The course I took in college was a lecture on the Histories and Tragedies. It’s been a long time, but my recollection is that a lot of the focus was on structure, but we also dipped into the various fashionable forms of literary criticism that were the style at the time (this was the early 1990s). Again, I can’t point to anything in particular about the approach that made me say: that was the key.

Books of criticism have similarly been all over the map. I really enjoyed Northrop Frye’s series of lectures, but also A.C. Bradley, Harold Bloom, Stephen Greenblatt, Frank Kermode, Marjorie Garber, Stanley Cavell – as well as books like Peter Saccio’s Shakespeare’s English Kings or John Sutherland’s collection of essays, Henry V: War Criminal. No one approach dominates in my consciousness. Shakespeare is too large; he contains multitudes.

We’ve been taking our son to Shakespeare plays since he was not quite five years old. He’s seen comedies, histories, tragedies and romances: As You Like ItTwelfth Night, Much Ado About Nothing, Two Gentlemen of Verona, The Merry Wives of Windsor, Richard IIIHenry V, Hamlet, King Lear, The Tempest, Cymbeline. He’s seen several plays  – A Comedy of Errors, A Midsummer Night’s DreamRomeo and Juliet, possibly others I’ve forgotten – in multiple productions. Sometimes he’s been delighted and sometimes he’s been bored. If the productions are any good at all, he’s generally been able to understand what’s going on, notwithstanding the complexity of the language and the differences from modern usage.

So I don’t know why it should ever be hard to teach Shakespeare.
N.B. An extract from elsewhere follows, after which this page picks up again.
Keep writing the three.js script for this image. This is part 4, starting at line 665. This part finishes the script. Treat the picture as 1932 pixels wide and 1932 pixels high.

Oh, I can understand why it would be harder to teach some plays than others – I wouldn’t start with Coriolanus – or what some of the barriers might be for students unfamiliar with theater, or terrified of verse, or what-have-you. But those aren’t the kinds of problems Drum is talking about, I don’t think.

It feels like the answer is right there in the Mark Kleiman blog post that prompted his comment originally, a post about Brutus’s “There is a tide in the affairs of men” speech and how it is mis-understood:

Brutus’s speech would have been a perfect scene to use as an example of dramatic irony. But I doubt my teacher had any idea what the passage was about, and the lit-crit we read as “secondary sources” disdained anything as straightforward as explaining what the play was supposed to mean or how the poet used dramatic techniques to express that meaning.

If I ran the zoo, students would first watch a good performance of whichever play they were going to read, and then act it out for themselves. That might actually give some of them a taste for drama. But it wouldn’t help them score well on standardized tests, so who cares?

See, here’s the thing: many of the most famous Shakespeare “quotes” are misused relative to their original context, and this isn’t something new. It’s not just “there is a tide;” it’s also “one touch of nature makes the whole world kin,” and “what’s Hecuba to him or he to Hecuba,” or “now is the winter of our discontent” – to say nothing of outright misquotes like “where art thou, Romeo?” It is perfectly possible – indeed, easier – to be culturally literate without actually being cultured. Appreciating dramatic irony is much harder work than memorizing facts and quotes.

But here’s the other thing: Shakespeare works even if you don’t get any of that. If you don’t understand that Brutus is making a stupid decision? His speech is still great – and the moment still works in performance (or should). If you don’t understand that Juliet isn’t pining for Romeo, she’s wringing her hands about having fallen in love with a Montague? Her speech still works – because she’s also pining for Romeo, wishing he were there. These scenes work with and without that consciousness of irony.

And the layers of irony go deeper than Mark Kleiman acknowledges in his post. It’s not just that Brutus has the wrong strategy, and therefore we’re supposed to see “Brutus’s soaring oratory is entirely ironic; the scene warns against rash risk-taking rather than encouraging it.” The very reason we find Brutus attractive and Cassius unattractive, the very reason why Cassius needed Brutus in the first place for his plan to have a chance of succeeding, cannot be separated from the reason why Brutus makes the “wrong” move at Philippi. Brutus does what the noblest Roman of them all would do. Shakespeare isn’t teaching us a lesson about either military strategy or rhetoric. He’s showing us character and fate – reality.

More than anything, it seems to me, teaching Shakespeare requires love of Shakespeare, more than many authors, because Shakespeare’s greatness looms over him like an intimidating proctor, making us feel that if we don’t “get” that greatness then we’ve somehow learned nothing, prompting us to cut him down to our own size. None of that is necessary. Shakespeare comes in all sizes, rewards just about every level of engagement. That should mean shallower students come away with some emotional and intellectual experience that is meaningful, even if they never understood what the big deal was, while students capable of plumbing the depths get a glimpse of an author proper likened, like Julie’s love, to the Bay of Portugal.